Apple plans to spend 1.7 billion euros ($1.9 billion) on two European data centers run entirely on renewable energy, the U.S. technology giant said on Monday.

The sites will be located in Ireland and Denmark and will power Apple's iTunes Store, App Store, iMessage, Maps and Siri for customers in Europe.

"This significant new investment represents Apple's biggest project in Europe to date," Apple CEO Tim Cook said in a statement, adding that the deal would create "hundreds of local jobs."

The Apple logo is illuminated in red at the Apple Store on 5th Avenue in New York.
Carlo Allegri | Reuters

The investment will be poured equally into Denmark and Ireland, and Apple said the centers – each 166,000 square-metres in size - are expected to begin operations in 2017.

Ireland's Taoiseach Enda Kenny said in a statement that Apple's investment was significant, as the government looks to spread the economic recovery to "every part of the country." The Danish government echoed the sentiment and said in a statement that the Cupertino, CA-based company's money will give a "significant boost" to its economy.

Apple has promised to carry out locally beneficial schemes, including an outdoor education space for schools in Ireland. The data center in Denmark will capture heat from the equipment inside the facility and distribute it to the local heating system to warm homes.

The move underlines Apple's commitment to renewable energy after it said it was investing $850 million in a solar farm that will power its California operation earlier this month.

Apple's plans in Europe follow similar moves by other U.S. companies, including Google and Amazon, to open more data centers in Europe.
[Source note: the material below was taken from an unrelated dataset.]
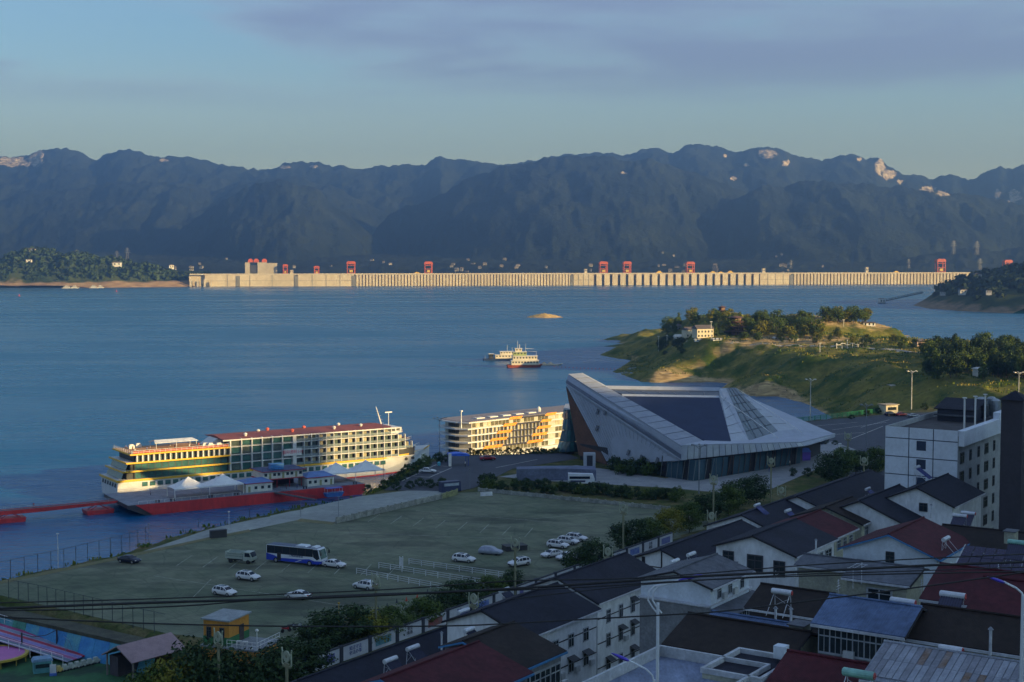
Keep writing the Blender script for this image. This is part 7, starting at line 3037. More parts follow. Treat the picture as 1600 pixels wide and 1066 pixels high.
# rust and sheet strips on the corrugated roof, laid one by one
c = P(1392, 1008, 59.4)
rs = thing('roof_sheets', 'loose overlapping metal sheets weathered with rust on the bottom right roof', 'roofing', (c.x, c.y, 59.4), ST_RZ - math.pi / 2)
sheet_m = [M('sheet_a', (0.25, 0.27, 0.31), 0.6, 0.1, 0.2, 0.9), M('sheet_b', (0.19, 0.20, 0.23), 0.6, 0.1, 0.2, 0.9), M('sheet_rust', (0.15, 0.085, 0.045), 0.8, 0, 0.35, 1.2, col2=(0.22, 0.2, 0.2))]
for k in range(22):
    x0 = -.3 + k * .43
    for j in range(2):
        y0, y1 = -.05 - j * 1.95, -2.0 - j * 1.95
        z0, z1 = .20 + y0 * .295, .20 + y1 * .295
        g = MB()
        g.slab([(x0 + .02, y1, z1 + .02), (x0 + .41, y1, z1 + .02), (x0 + .41, y0, z0 + .01), (x0 + .02, y0, z0 + .01)], .02)
        g.build('metal_sheet', sheet_m[2 if RT.random() < .12 else RT.randrange(2)], rs)
# flat roof terrace at the bottom with parapet
ft = thing('flat_roof_house', 'pale flat-roofed house with parapet at the bottom centre', 'house', P(1060, 1052, 56.0) + Vector((0, 0, -12)), ST_RZ - math.pi / 2)
g = MB()
g.box(-3, 5.2, -9, 3.0, 0, 12)
g.build('wall', cemt, ft)
g = MB()
for a in ((-3.1, 5.3, 2.9, 3.1), (-3.1, -2.9, -9, 2.9), (5.1, 5.3, -9, 2.9)):
    g.box(a[0], a[1], a[2], a[3], 12.01, 12.75)
g.build('parapet', M('parapet_pale', (0.42, 0.44, 0.46), 0.8), ft)
g = MB()
g.box(-2.85, 5.05, -8.9, 2.85, 12.005, 12.03)
g.build('roof_deck', M('terrace_blue', (0.17, 0.21, 0.30), 0.7, 0, 0.25, 0.8, stretch=(1, .3, 1)), ft)
f2 = thing('flat_roof_house', 'small yellowed flat-roofed annex with dark roof at the bottom centre right', 'house', P(1168, 1040, 56.4) + Vector((0, 0, -11)), ST_RZ - math.pi / 2)
g = MB()
g.box(-1.8, 2.4, -3.2, 2.6, 0, 11)
g.build('wall', yelw, f2)
g = MB()
for a in ((-1.9, 2.5, 2.45, 2.7), (-1.9, -1.65, -3.3, 2.45), (2.25, 2.5, -3.3, 2.45), (-1.65, 2.25, -3.3, -3.05)):
    g.box(a[0], a[1], a[2], a[3], 11.01, 11.35)
g.build('parapet', M('parapet_pale', (0.42, 0.44, 0.46), 0.8), f2)
g = MB()
g.box(-1.6, 2.2, -3.0, 2.4, 11.005, 11.04)
g.build('roof_deck', slate, f2)
g = MB()
g.box(1.2, 2.0, 1.5, 2.3, 11.36, 12.2)
g.build('stair_head', plas_b, f2)
# grey block and glazed balcony under the pale blue house
gb_ = thing('concrete_house', 'plain grey cement house wall below the pale blue storey', 'house', P(1056, 893, 50.6) + Vector((0, 0, -14.6)), ST_RZ)
g = MB()
g.box(-.6, 10, -4.0, 4.0, 0, 11.4)
g.build('wall', cemt, gb_)
g = MB()
g.box(-.75, 10.2, -4.2, 4.15, 11.4, 11.55)
g.build('ledge', gutter, gb_)
g = MB()
g.slab([(0, -6.4, 10.6), (10.5, -6.4, 10.6), (10.5, -4.05, 11.1), (0, -4.05, 11.1)], .12)
g.build('balcony_roof', greyt, gb_)
for k in range(9):
    window(gb_, .6 + k * 1.15, -6.0, 8.3, 1.1, 2.1)
g = MB()
g.box(0, 10.4, -5.95, -4.05, 7.9, 8.2)
g.build('balcony_floor', cemt, gb_)
# white stair tower between the blue roof and the brown roof
wt = thing('stair_tower', 'narrow white stair tower between pale blue and brown roofs', 'house', P(1430, 975, 55.4) + Vector((0, 0, -11)), ST_RZ - math.pi / 2)
g = MB()
g.box(-1.0, 1.0, -.4, 2.2, 0, 11)
w_ = g.build('wall', plas_b, wt)
g = MB()
g.box(-1.15, 1.15, -.55, 2.3, 11, 11.12)
g.build('roof', greyt, wt)
window(w_, 0, -.41, 8.2, .9, 1.5)

# ------------------------------------------------------------------ white tower block
tb_o = P(1383, 665, 55.7)
tbk = thing('tower_block', 'white five-storey block with dark blue panel joints', 'building', (tb_o.x, tb_o.y, 34), ST_RZ - math.pi / 2)
TBW, TBD, TBH = 12.2, 34.0, 21.7
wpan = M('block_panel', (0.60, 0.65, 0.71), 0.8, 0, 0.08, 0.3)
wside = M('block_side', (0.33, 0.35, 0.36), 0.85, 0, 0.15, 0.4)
g = MB()
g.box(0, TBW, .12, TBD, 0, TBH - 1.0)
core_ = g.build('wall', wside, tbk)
g = MB()
g.box(.1, TBW - .1, .08, .12, 0, TBH - .1)
g.build('joint_backing', M('joint_navy', (0.02, 0.035, 0.07), 0.7), tbk)
zl = [TBH - 14.0, TBH - 11.0, TBH - 8.0, TBH - 5.0, TBH - 1.95, TBH]
zl = [0.0] + zl
for i in range(len(zl) - 1):
    for k in range(3):
        x0, x1 = k * TBW / 3 + .08, (k + 1) * TBW / 3 - .08
        z0, z1 = zl[i] + .08, zl[i + 1] - .08
        g = MB()
        if k == 1 and i < 5 and i > 0:
            wx0, wx1 = x0 + 1.2, x0 + 2.8
            g.box(x0, wx0, 0, .07, z0, z1)
            g.box(wx1, x1, 0, .07, z0, z1)
            g.box(wx0, wx1, 0, .07, z1 - .15, z1)
            g.box(wx0, wx1, 0, .07, z0, z1 - 1.75)
            g.build('wall_panel', wpan, tbk)
            gw = MB()
            gw.box(wx0, wx1, .085, .10, z1 - 1.75, z1 - .15)
            gw.build('window', win_d, tbk)
        else:
            g.box(x0, x1, 0, .07, z0, z1)
            g.build('wall_panel', wpan, tbk)
g = MB()
g.box(TBW - .25, TBW + .9, .2, TBD * .62, TBH - 2.6, TBH - .1)
g.box(TBW - .25, TBW + .9, TBD * .62 + .01, TBD, TBH - 2.6, TBH + 1.0)
g.build('parapet', wpan, tbk)
g = MB()
g.box(.3, TBW - .3, .3, TBD - .3, TBH - 1.0, TBH - .9)
g.build('roof_deck', M('deck_dark', (0.055, 0.05, 0.05), 0.9, 0, 0.3, 0.5), tbk)
g = MB()
g.box(0, .25, .13, TBD, TBH - 1.0, TBH - .05)
g.box(.26, TBW - .26, TBD - .25, TBD, TBH - 1.0, TBH + .3)
g.build('parapet', wside, tbk)
for i in range(6):
    z = .6 + i * 3.1
    for k in range(7):
        y = 2.2 + k * 4.7
        big = k % 3 == 0
        f = put('window', FRAME_D, core_, (TBW + .02, y, z), math.pi / 2, (2.0 if big else 1.0, 1, 1.7))
        put('pane', PANE, f)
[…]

It comes after concerns over U.S. data protection following revelations by Edward Snowden about the National Security Agency's surveillance operations.

European Union officials said the number of U.S. companies looking to open data centers in the region showed it was becoming a safe haven for data, as lawmakers continue to push for the reform of data protection rules.

"This is proof to us that, in anticipation of Europe becoming a trust center for data, big global corporations, in particular from the United states, are investing in Europe," Paul Nemitz, a director in the European Commission's Justice Unit, said at a data-protection forum in December.